[Scene script records]
--- Start ---
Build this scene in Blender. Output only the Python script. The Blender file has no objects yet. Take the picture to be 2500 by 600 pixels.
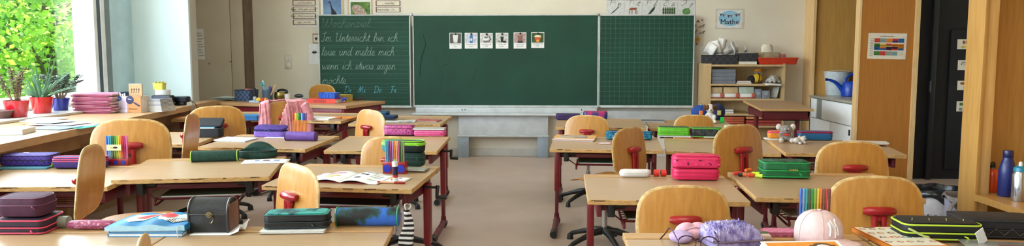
import bpy, bmesh, math, random
from mathutils import Vector, Matrix, noise
random.seed(7)
PI = math.pi
scn = bpy.context.scene
COL = scn.collection
# ------------------------------------------------------------------ camera
F = 1800.0; H = 1.25; PITCH = math.atan(170/1800); YAW = math.atan(70/1800)
cd = bpy.data.cameras.new('camera'); cam = bpy.data.objects.new('camera', cd); COL.objects.link(cam)
cd.sensor_width = 36.0; cd.lens = 36.0*F/2500.0; cd.clip_start = 0.05; cd.clip_end = 200
cam.location = (0, 0, H); cam.rotation_euler = (PI/2-PITCH, 0, YAW)
scn.camera = cam
# ------------------------------------------------------------------ light and exposure
def area(name, loc, rot, sx, sy, power, col=(1, 1, 1)):
    l = bpy.data.lights.new(name, 'AREA'); l.shape = 'RECTANGLE'; l.size = sx; l.size_y = sy
    l.energy = power; l.color = col
    o = bpy.data.objects.new(name, l); COL.objects.link(o); o.location = loc; o.rotation_euler = rot
    return o
area('window_daylight', (-4.35, 1.6, 1.95), (0, -PI/2, 0), 2.0, 6.2, 300, (0.86, 0.95, 1.0))
area('upper_window_daylight', (-4.35, 6.0, 2.5), (0, -math.radians(75), 0), 0.7, 2.4, 75, (0.84, 0.94, 1.0))
area('ceiling_lamp_light', (1.2, 5.4, 2.86), (0, 0, 0), 1.2, 3.2, 14, (1.0, 0.93, 0.82))
area('rear_ceiling_lamp_light', (0.8, 1.0, 2.86), (0, 0, 0), 1.2, 3.2, 30, (1.0, 0.93, 0.82))
area('front_ceiling_lamp_light', (-0.3, 7.8, 2.86), (0, 0, 0), 3.6, 0.5, 22, (1.0, 0.95, 0.86))
sl = bpy.data.lights.new('sun', 'SUN'); sl.energy = 18.0; sl.angle = 0.02; sl.color = (1.0, 0.95, 0.85)
so = bpy.data.objects.new('sun', sl); COL.objects.link(so)
so.rotation_euler = Vector((-0.2, 0.2, 0.96)).to_track_quat('Z', 'Y').to_euler()
wd = bpy.data.worlds.new('sky'); scn.world = wd; wd.use_nodes = True
nt = wd.node_tree; nt.nodes.clear()
sky = nt.nodes.new('ShaderNodeTexSky'); sky.sky_type = 'NISHITA'; sky.sun_disc = False
sky.sun_elevation = math.radians(58); sky.sun_rotation = math.radians(-60)
bg = nt.nodes.new('ShaderNodeBackground'); bg.inputs[1].default_value = 1.0
ow = nt.nodes.new('ShaderNodeOutputWorld')
nt.links.new(sky.outputs[0], bg.inputs[0]); nt.links.new(bg.outputs[0], ow.inputs[0])
vs = scn.view_settings; vs.view_transform = 'Standard'; vs.look = 'None'; vs.gamma = 1.0; vs.use_curve_mapping = False
vs.exposure = 0.22
# ------------------------------------------------------------------ camera maths used to measure places in the room
def ray(px, py):
    x = (px-1250)/F; y = -(py-300)/F
    cp, sp = math.cos(PITCH), math.sin(PITCH); fy = cp+sp*y; fz = -sp+cp*y
    cy, sy = math.cos(YAW), math.sin(YAW)
    return Vector((x*cy-fy*sy, x*sy+fy*cy, fz))
def onz(px, py, z):
    r = ray(px, py); t = (z-H)/r.z; return Vector((r.x*t, r.y*t, z))
def ony(px, py, Y):
    r = ray(px, py); t = Y/r.y; return Vector((r.x*t, Y, H+r.z*t))
def onx(px, py, X):
    r = ray(px, py); t = X/r.x; return Vector((X, r.y*t, H+r.z*t))
def onplane(px, py, p, n):
    r = ray(px, py); t = (p-Vector((0, 0, H))).dot(n)/r.dot(n); return Vector((0, 0, H))+r*t
def depth(p):
    b = -p.x*math.sin(YAW)+p.y*math.cos(YAW); return b*math.cos(PITCH)-(p.z-H)*math.sin(PITCH)
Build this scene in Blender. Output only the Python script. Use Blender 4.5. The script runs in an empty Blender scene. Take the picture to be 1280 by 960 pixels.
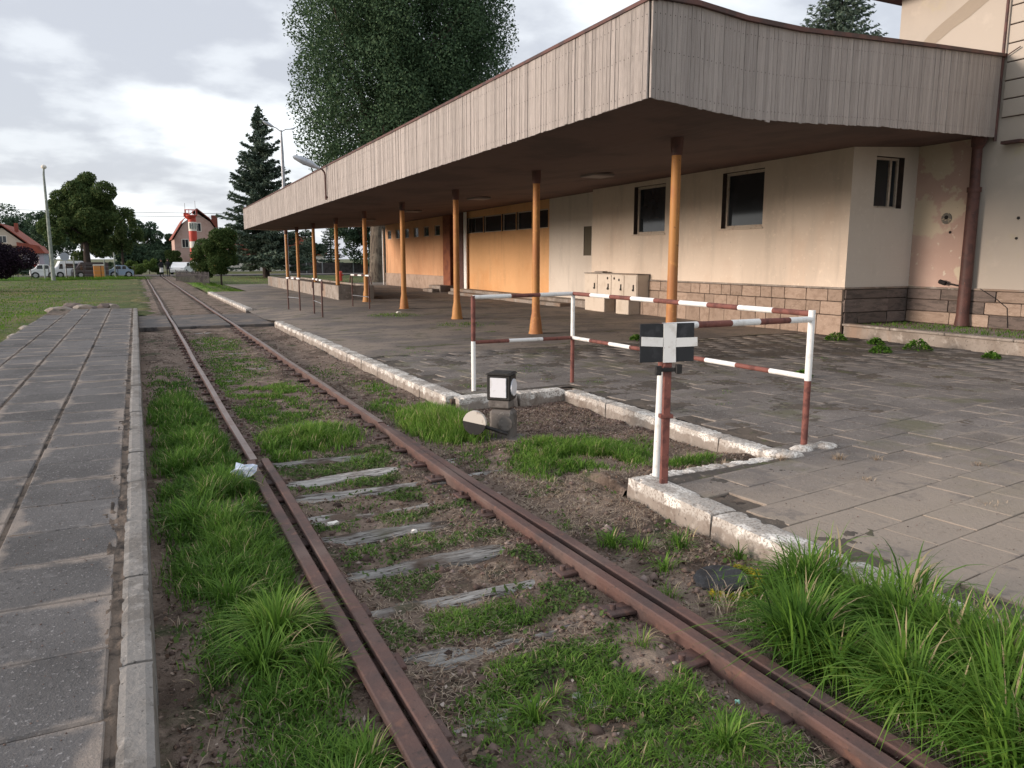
import bpy, bmesh, math, random
import numpy as np
from mathutils import Vector, Matrix
random.seed(7)
R = math.radians
C = bpy.context.scene.collection
sc = bpy.context.scene

# ------------------------------------------------------------------ camera
cam = bpy.data.objects.new('camera', bpy.data.cameras.new('camera'))
C.objects.link(cam)
cam.data.sensor_width = 36.0
cam.data.lens = 961.0 / 1280.0 * 36.0
cam.data.clip_end = 3000
cam.location = (0, 0, 1.8)
cam.rotation_euler = (R(90 - 9.2785), 0, R(-25.813))
sc.camera = cam

# ------------------------------------------------------------------ light
SUN_EL, SUN_AZ = 10.0, -80.0          # azimuth from +Y, clockwise positive
world = bpy.data.worlds.new('World'); sc.world = world; world.use_nodes = True
nt = world.node_tree; N = nt.nodes; Lk = nt.links
N.clear()
wout = N.new('ShaderNodeOutputWorld')
bg_sky = N.new('ShaderNodeBackground'); bg_cloud = N.new('ShaderNodeBackground')
sky = N.new('ShaderNodeTexSky'); sky.sky_type = 'NISHITA'; sky.sun_disc = False
sky.sun_elevation = R(SUN_EL); sky.sun_rotation = R(SUN_AZ)
sky.dust_density = 2.0
Lk.new(sky.outputs[0], bg_sky.inputs[0]); bg_sky.inputs[1].default_value = 0.13
tc = N.new('ShaderNodeTexCoord')
sep = N.new('ShaderNodeSeparateXYZ'); Lk.new(tc.outputs['Generated'], sep.inputs[0])
add = N.new('ShaderNodeMath'); add.operation = 'ADD'; add.inputs[1].default_value = 0.22
Lk.new(sep.outputs[2], add.inputs[0])
mx = N.new('ShaderNodeMath'); mx.operation = 'MAXIMUM'; mx.inputs[1].default_value = 0.06
Lk.new(add.outputs[0], mx.inputs[0])
dv = []
for k in (0, 1):
    d = N.new('ShaderNodeMath'); d.operation = 'DIVIDE'
    Lk.new(sep.outputs[k], d.inputs[0]); Lk.new(mx.outputs[0], d.inputs[1]); dv.append(d)
cmb = N.new('ShaderNodeCombineXYZ')
Lk.new(dv[0].outputs[0], cmb.inputs[0]); Lk.new(dv[1].outputs[0], cmb.inputs[1])
cmb.inputs[2].default_value = 3.7
def wnoise(scale, detail, rough, lo, hi, dist=0.0):
    n = N.new('ShaderNodeTexNoise'); n.inputs['Scale'].default_value = scale
    n.inputs['Detail'].default_value = detail; n.inputs['Roughness'].default_value = rough
    n.inputs['Distortion'].default_value = dist
    Lk.new(cmb.outputs[0], n.inputs['Vector'])
    m = N.new('ShaderNodeMapRange'); m.interpolation_type = 'SMOOTHSTEP'
    m.inputs['From Min'].default_value = lo; m.inputs['From Max'].default_value = hi
    Lk.new(n.outputs[0], m.inputs['Value'])
    return m.outputs[0]
c_big = wnoise(1.15, 7, 0.5, 0.43, 0.60, 0.3)
c_small = wnoise(3.6, 6, 0.5, 0.42, 0.62)
mixc = N.new('ShaderNodeMix'); mixc.data_type = 'RGBA'
mixc.inputs[6].default_value = (0.485, 0.505, 0.56, 1); mixc.inputs[7].default_value = (0.86, 0.89, 0.92, 1)
avg = N.new('ShaderNodeMath'); avg.operation = 'MULTIPLY_ADD'
avg.inputs[1].default_value = 0.45; Lk.new(c_small, avg.inputs[0])
m2 = N.new('ShaderNodeMath'); m2.operation = 'MULTIPLY'; m2.inputs[1].default_value = 0.8
Lk.new(c_big, m2.inputs[0]); Lk.new(m2.outputs[0], avg.inputs[2])
Lk.new(avg.outputs[0], mixc.inputs[0])
Lk.new(mixc.outputs[2], bg_cloud.inputs[0]); bg_cloud.inputs[1].default_value = 1.0
mixs = N.new('ShaderNodeMixShader'); mixs.inputs[0].default_value = 0.86
Lk.new(bg_sky.outputs[0], mixs.inputs[1]); Lk.new(bg_cloud.outputs[0], mixs.inputs[2])
Lk.new(mixs.outputs[0], wout.inputs[0])

sun = bpy.data.objects.new('sun', bpy.data.lights.new('sun', 'SUN')); C.objects.link(sun)
sun.data.energy = 2.8; sun.data.angle = R(16); sun.data.color = (1.0, 0.84, 0.72)
el, az = R(SUN_EL), R(SUN_AZ)
sdir = Vector((math.sin(az) * math.cos(el), math.cos(az) * math.cos(el), math.sin(el)))
sun.rotation_euler = (-sdir).to_track_quat('-Z', 'Y').to_euler()
sun.location = (-20, 5, 20)
sc.view_settings.view_transform = 'Standard'; sc.view_settings.look = 'None'
sc.view_settings.exposure = 0.55; sc.view_settings.gamma = 1.0

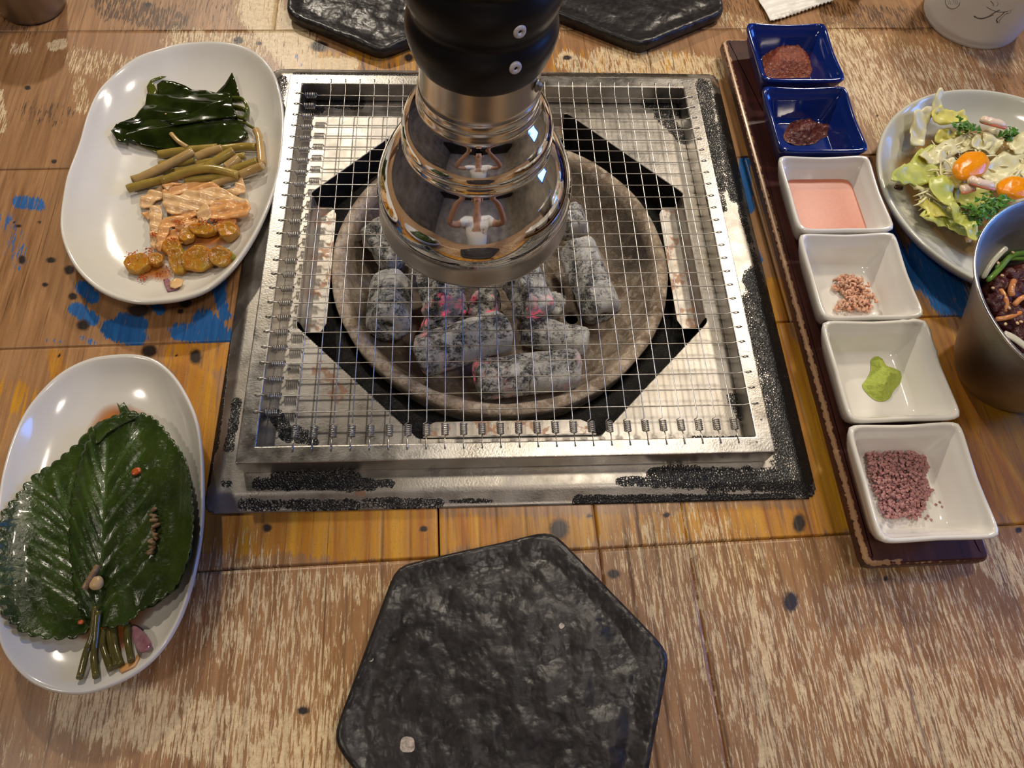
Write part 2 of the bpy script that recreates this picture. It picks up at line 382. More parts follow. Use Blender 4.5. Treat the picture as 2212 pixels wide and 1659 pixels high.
--- End ---
## REQUIRED TASK
Exactly the lines starting at the line containing "Build this scene in Blender. Output only the Python script. Use" and ending at the line containing "sc.camera = cam" should be transcribed, both included; omit the pictures.

## TASK OUTPUT
Build this scene in Blender. Output only the Python script. Use Blender 4.5. The script runs in an empty Blender scene. Take the picture to be 1280 by 960 pixels.
import bpy, bmesh, math, random
import numpy as np
from mathutils import Vector, Matrix
random.seed(7)
R = math.radians
C = bpy.context.scene.collection
sc = bpy.context.scene

# ------------------------------------------------------------------ camera
cam = bpy.data.objects.new('camera', bpy.data.cameras.new('camera'))
C.objects.link(cam)
cam.data.sensor_width = 36.0
cam.data.lens = 961.0 / 1280.0 * 36.0
cam.data.clip_end = 3000
cam.location = (0, 0, 1.8)
cam.rotation_euler = (R(90 - 9.2785), 0, R(-25.813))
sc.camera = cam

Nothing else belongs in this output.